В тот день в Гендриков пришёл играть и Михаил Яншин.
Лев Гринкруг:
«Асеев пришёл, и вечером мы впятером (Полонская, Яншин, Маяковский, Асеев и я) играли в покер. Маяковский играл небрежно, нервничал, был тихий, непохожий на себя.
Помню, перед игрой он распечатал пачку в 500 рублей, и нельзя сказать даже, что он их проиграл. Он просто безучастно отдавал их. А это для него было совершенно необычно, так как темперамента в игре… у него было всегда даже слишком много».
Сразу вспоминается, как поразило Наталью Брюханенко то, как «просто и спокойно» Владимир Владимирович отдал Лили Юрьевне 200 рублей на варенье.
Всё это лишний раз говорит о том, что в материальном отношении Маяковский был обеспечен очень хорошо, ни в чём не нуждался и ни в чём себе не отказывал.
Ещё одно воспоминание Натальи Брюханенко:
«Маяковский любил играть в карты. Очень любил обыгрывать, но не денежный выигрыш радовал его, а превосходство над противником.
Несколько раз при мне он звонил по телефону Асееву и звал его играть. Причём он так и говорил:
– Приходите! Я вас обыграю.
Или:
– Мне нужно обыграть вас сегодня. Сейчас. Сию минуту».
Николай Асеев:
«В карты сели играть Маяковский, я, Яншин, Полонская; играли в покер. Обычно Маяковский был шумен и весел за игрой, острил, увеличивал ставки…

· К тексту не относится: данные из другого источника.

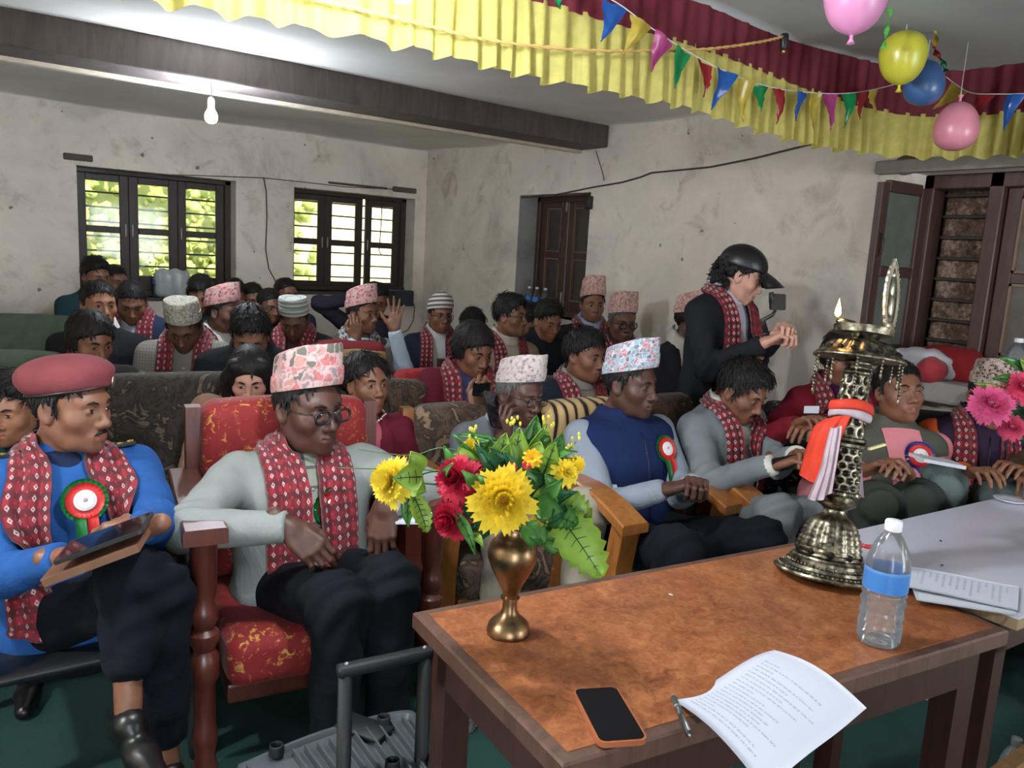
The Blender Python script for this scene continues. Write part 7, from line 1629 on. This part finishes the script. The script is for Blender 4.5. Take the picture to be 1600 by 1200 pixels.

Но в этот последний свой покер Маяковский был необычайно тих и безынициативен. Он играл вяло, посапывал недовольно и проигрывал без желания изменить невезение».
Каким-то образом об игре, состоявшейся 11 апреля, узнала (явно от кого-то из игроков) и Евгения Соколова-Жемчужная, гражданская жена Осипа Брика. И в тот же вечер написала и отправила в Лондон Осипу Максимовичу письмо, в котором, в частности, сообщала:
«Коля помирился с Володей на почве карточной игры. То, что не смогла сделать долголетняя дружба и совместная работа, сделал покер. Гадость ужасная…»
Когда распечатанные 500 рублей были проиграны, и Маяковский сказал, что больше играть не хочет.